Photo/Illutration Tokyo Governor Yuriko Koike delivers her New Year’s speech at the metropolitan government’s office on Jan. 4. (Shin Kasahara)

All children living in the capital will receive 5,000 yen ($38) a month under Tokyo Governor Yuriko Koike’s “Children First” policy for 2023, she announced on Jan. 4.

In an attempt to halt the declining birthrate, the plan will provide the monthly subsidy to children 18 or younger, regardless of their household income, starting from fiscal 2023.

About 1.93 million children are currently eligible for the money.

The 5,000-yen figure is based on the difference between average monthly education expenses in Tokyo and the rest of the nation, according to a senior metropolitan government official.

The central government’s child subsidies program has provided 15,000 yen per month to children under 3 years old and 10,000 yen per month to children from 3 to junior high school age.

But in 2022, the central government decided that households with an annual income of 12 million yen or more were ineligible for the payments.

During his New Year’s news conference on Jan. 4, Prime Minister Fumio Kishida said the central government will “take other-dimensional countermeasures against the falling birthrate.”

But Koike said during her New Year’s speech to metropolitan government employees that the central government’s measures will be insufficient, if not fruitless.

She noted that the estimated number of births in 2022 was expected to dip below 800,000 for the first time and 11 years earlier than expected.

“The population issue is a question that has bearings on the fundamental character of nation-building,” Koike said. “But there is no momentum in the central government’s budget for next fiscal year.”

She said Tokyo needs to set an example for the central government.

Asked why there will be no income limit for the subsidies, Koike said in an interview with The Asahi Shimbun: “Whether the income level is high or low, it doesn’t mean anything to children. I want children to be equally eligible.

The governor said her foremost concern is to create a “children first” society.

However, some within the metropolitan government have already criticized the plan.

“Once we start this type of subsidy, it will be difficult to end it,” a metropolitan official said.

The total amount of subsidies is expected to be around 120 billion yen annually. The metropolitan government’s general account in its initial budget for fiscal 2022 was 7.8 trillion yen.

Koike said the subsidies will come from the several hundreds of billions of yen saved annually through administrative reforms introduced since she became governor.

The latest estimate for births shows the decline “has been accelerated in a considerable way,” and it “will significantly change the design of the entire Japanese society,” Koike said.

“There are many women who say, ‘I want to work’ and ‘I want to have another child.’ To send a shout-out to such women, we need a seamless measure and not a one-shot attempt,” she said in the interview.

Asked about her pessimism concerning the Kishida administration’s pledge to halt the declining birthrate, Koike said the main problem is with the ruling Liberal Democratic Party.

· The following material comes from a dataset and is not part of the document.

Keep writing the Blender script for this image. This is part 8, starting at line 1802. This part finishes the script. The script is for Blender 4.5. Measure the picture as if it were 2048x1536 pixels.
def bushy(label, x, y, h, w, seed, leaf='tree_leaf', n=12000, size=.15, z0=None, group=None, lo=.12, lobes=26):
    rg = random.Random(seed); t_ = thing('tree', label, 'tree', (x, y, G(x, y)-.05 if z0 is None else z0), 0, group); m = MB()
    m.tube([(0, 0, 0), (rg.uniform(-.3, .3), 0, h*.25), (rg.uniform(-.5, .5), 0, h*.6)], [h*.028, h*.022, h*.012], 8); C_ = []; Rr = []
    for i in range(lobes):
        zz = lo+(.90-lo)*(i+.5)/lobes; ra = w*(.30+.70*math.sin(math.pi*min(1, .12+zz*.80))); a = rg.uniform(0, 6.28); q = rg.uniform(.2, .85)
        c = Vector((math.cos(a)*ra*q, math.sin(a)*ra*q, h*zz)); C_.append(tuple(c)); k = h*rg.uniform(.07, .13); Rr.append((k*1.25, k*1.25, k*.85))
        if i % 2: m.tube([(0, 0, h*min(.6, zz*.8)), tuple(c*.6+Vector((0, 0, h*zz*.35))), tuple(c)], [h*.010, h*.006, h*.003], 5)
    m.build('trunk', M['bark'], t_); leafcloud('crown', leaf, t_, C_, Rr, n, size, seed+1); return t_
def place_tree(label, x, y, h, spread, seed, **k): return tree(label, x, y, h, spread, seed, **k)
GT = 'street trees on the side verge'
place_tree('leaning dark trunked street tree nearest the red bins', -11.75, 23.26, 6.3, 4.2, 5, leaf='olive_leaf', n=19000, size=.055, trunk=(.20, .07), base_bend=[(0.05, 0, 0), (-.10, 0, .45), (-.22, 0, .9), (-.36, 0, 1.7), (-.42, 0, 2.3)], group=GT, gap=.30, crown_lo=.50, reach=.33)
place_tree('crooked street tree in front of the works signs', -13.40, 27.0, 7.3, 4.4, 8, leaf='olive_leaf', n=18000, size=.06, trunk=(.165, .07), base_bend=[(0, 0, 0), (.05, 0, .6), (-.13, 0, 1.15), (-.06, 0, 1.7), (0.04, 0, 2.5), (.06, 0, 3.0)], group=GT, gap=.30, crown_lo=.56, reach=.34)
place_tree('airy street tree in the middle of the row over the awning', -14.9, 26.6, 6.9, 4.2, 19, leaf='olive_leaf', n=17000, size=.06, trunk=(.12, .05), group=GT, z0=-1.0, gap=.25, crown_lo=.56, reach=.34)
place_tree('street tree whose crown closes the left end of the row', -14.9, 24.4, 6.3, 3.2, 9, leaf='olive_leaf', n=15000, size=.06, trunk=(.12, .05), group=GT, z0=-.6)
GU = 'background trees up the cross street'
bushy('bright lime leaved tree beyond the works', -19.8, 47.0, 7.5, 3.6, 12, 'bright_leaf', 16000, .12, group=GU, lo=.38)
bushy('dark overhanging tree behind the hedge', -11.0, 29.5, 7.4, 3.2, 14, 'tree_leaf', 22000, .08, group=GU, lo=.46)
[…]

Koike used to be an LDP member and had chaired the party’s General Council.

Koike said about that stage of her career, “I advanced many discussions on policies related to women, but everything has remained unchanged for a long time.”

She said she doubts “if the LDP has ever really been willing to tackle the issue of the declining birthrate and the issue of increasing women’s participation (in the work force), no matter who runs the administration.”

She said the latest estimate on births is “telling.”

Yoko Suzuki, a chief researcher at Mitsubishi UFJ Research and Consulting Co., said the metropolitan government’s plan is good because it creates a permanent system.

But Suzuki said that just handing out money is not enough to prompt people to have more children.

“In order to motivate people to raise children, monetary support itself is hardly enough,” she said. “Expanding various types of child care services and establishing a system to support parents who feel isolated are also necessary.”

(This article was compiled from reports by Shin Kasahara, Yusuke Nagano and Satoshi Kobayashi.)